Well, I have been poking around in a few places for how to accomplish a Tabloid sized book. I am delighted to see many sustainable forest initiatives involved in the paper lately, although it’s disturbing to see little reassurance that clean (non dioxin-producing) bleaching methods are being used. There are a couple reasons I would want a volume this large (11 inches wide by 17 inches tall, or approximately 28 cm x 43 cm), besides the fact that I’ve been designing it for large album format since I started in 2012.
One of them is that the work really is detailed in Chapter 1. Each strip could take 5 hours of work over several sessions, and this doesn’t include the writing and layouts. So each page could be considered to have about 15-20 hours in it. As friend King Mini said, “Comics take the time comics take.” Seeing more of the “digital paint” communicates another level of the work and allows for more feedback. I figure the time was meant to be exposed: why not showcase all the flaws and successes, whatever readers may judge them to be?
Another reason is that the writing is a bit dense. Strange Companions throws us into the world of Kaian in a way that is deliberately meant to be messy, searching and overwhelming. But it’s been released in long draws. There aren’t many pauses to breathe in a codex where every strip follows one after the other in succession. There are new languages and words, a carousel of characters and many sudden turns. There are even different directions this chapter can be read. But if you want to slow down in such a book, it would be helpful to have the space to poke around and not squint too hard.
My first preference is Print On Demand, the methods that simulate Web Press closely without the waste or need for many thousands of copies to make it cost effective. This could be done in Canada or USA. The quality is often questionable, but POD is also good for simply getting an idea of what a better print could be and offers something to scan with the eye for needed edits. It’s also affordably only going to run us $50-100 to see and hold and smell something in person. I can’t find a single POD printer that will print Tabloid. Some will print the horizontal version (known as Ledger) or close to it, but reformatting the book for horizontal reading would take too much re-drawing at this point, and I’m busy on Chapter 2.
Strange Companions on the Shelf
I don’t know if it’s ideal for all the books to fit together on one shelf, but I think it will be. Although a family of different books and media has its own wonderful appeal, as I’ve been exploring in the comics-animation hybrid going on here at loravvu.com. Perhaps Volume One will be tabloid, Volume Two will be half the size and horizontal, Volume Three a square and so on. What is that appeal we have for things to be uniform and standardized? Is it healthy to always have everything so neat? Maybe fitting on a shelf serves an illusion that the creation is fit for cultural absorption. It’s a polite way for a book to be, rather than disjointed.
A single printed book containing all the volumes sounds unlikely and cumbersome — even all the books in a single act, which could approach a thousand pages alone — and even if it worked, could it be as large as the art demanded?

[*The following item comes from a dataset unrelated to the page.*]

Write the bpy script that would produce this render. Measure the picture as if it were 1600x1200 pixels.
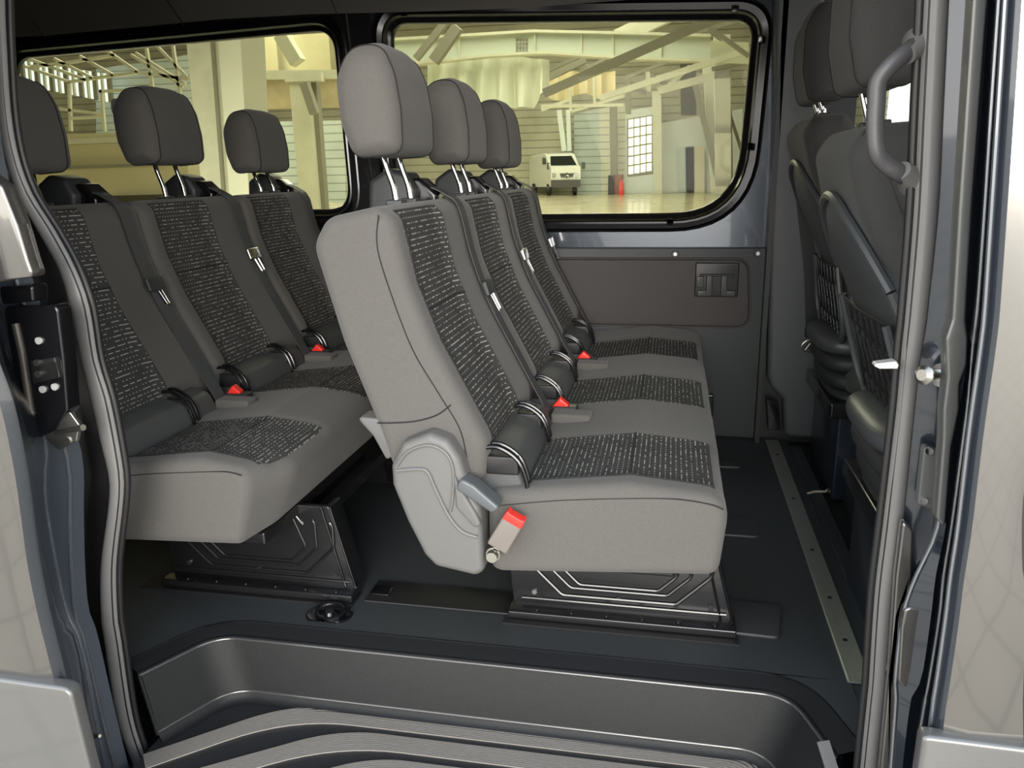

As for a proper Tabloid size (or actually 11″ x 16″) I am finding offers on the Chinese company AliBaba for short runs, and I am looking for printers on the local continent as well. For these places, a minimum can still be in the hundreds of copies, they can easily accommodate the book’s 200+ pages, and although the per book cost is reduced (to maybe $10-20) I don’t have thousands of dollars to drop on a self-published work right now. Readership is sparse as far as I can tell and I would even consider a smaller book a vanity print until I am sure more people would want a print edition.
Special additions I would like to have to a printed volume include a not overly-detailed but good map, a faerie word glossary and a comic version of Lor’Avvu Prelude, complete with the rhyme used for the accessible version. It won’t be the same as the interactive site, but hopefully special in its own way. I love comics, and I love that the first volume comes across as a highly weird and experimental example, with plenty of eye candy to intrigue the mind (in lieu of the animated music coming right out of the book, which would be my dream edition). For the sake of seeing what can be done in terms of layout and colors, I may try printing a Letter-sized volume for now. Details on that soon.